Score:0

Is it okay to have multiple A records for one MX record?

gs flag

I'm curious how mail servers behave when a hostname is balanced between two machines.

For example, when given these records:

example.com MX 10 mailer.example.com
mailer.example.com A 123.123.123.1
mailer.example.com A 123.123.123.2

When 123.123.123.1 temporarily fails to handle a mail, will the mailer retry immediately with 123.123.123.2? Or will it immediately treat it as a (temporary) failure?

RFC 974 describes the behavior of MX record fallback, where the following should work as expected, where each host is tried before failure:

example.com MX 10 mailer-1.example.com
example.com MX 10 mailer-2.example.com
mailer-1.example.com A 123.123.123.1
mailer-2.example.com A 123.123.123.2

I will probably go with this setup since it is defined to work, but I like the idea of the simpler records in the first format. Is there anything I'm missing that should make the first format well-defined behavior? Or would you say it is not recommended because mailers may treat the two A records as the "same machine" and fail fast.

Score:3
us flag

MX record fallback, as defined in RFC 974, is the standard and recommended approach for handling email delivery when one of the servers is unavailable.

According to the standard, mail servers are expected to try each host listed in the MX records in order of preference until a delivery is successful or all options have been exhausted. In the first format you mentioned (multiple A records for the same hostname), although it will work, but its not the common way.

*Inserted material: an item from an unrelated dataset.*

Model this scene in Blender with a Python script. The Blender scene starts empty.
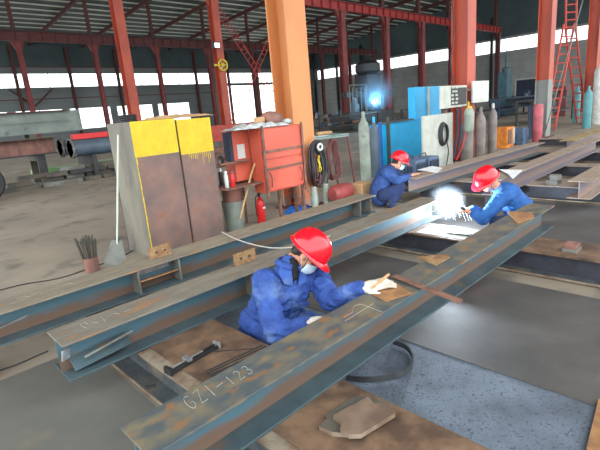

To ensure consistent and well-defined behavior, it is recommended to use the second format (separate hostnames listed in the MX records) as described in RFC 974.

mukunda avatar
gs flag
Thanks, so the answer is no, there isn't anything I'm missing - it's up to the mailer to try different IP addresses, which honestly, doesn't make too much sense to me in an implementation (since multiple IPs might really point to the same machine, especially ipv6 vs ipv4)
Score:1
cn flag

The best way to distribute the load evenly is to use a load balancer. Without one, the distribution of load depends on the quality of the MTA's implementation of the RFCs. Even gmail seems to do both but I preferred

example.com MX 10 mailer-1.example.com
example.com MX 10 mailer-2.example.com
mailer-1.example.com A 123.123.123.1
mailer-2.example.com A 123.123.123.2
mukunda avatar
gs flag
Good answer, thanks, a load balancer is definitely a good idea if you want to take over mail server distribution yourself and block nodes that are unavailable.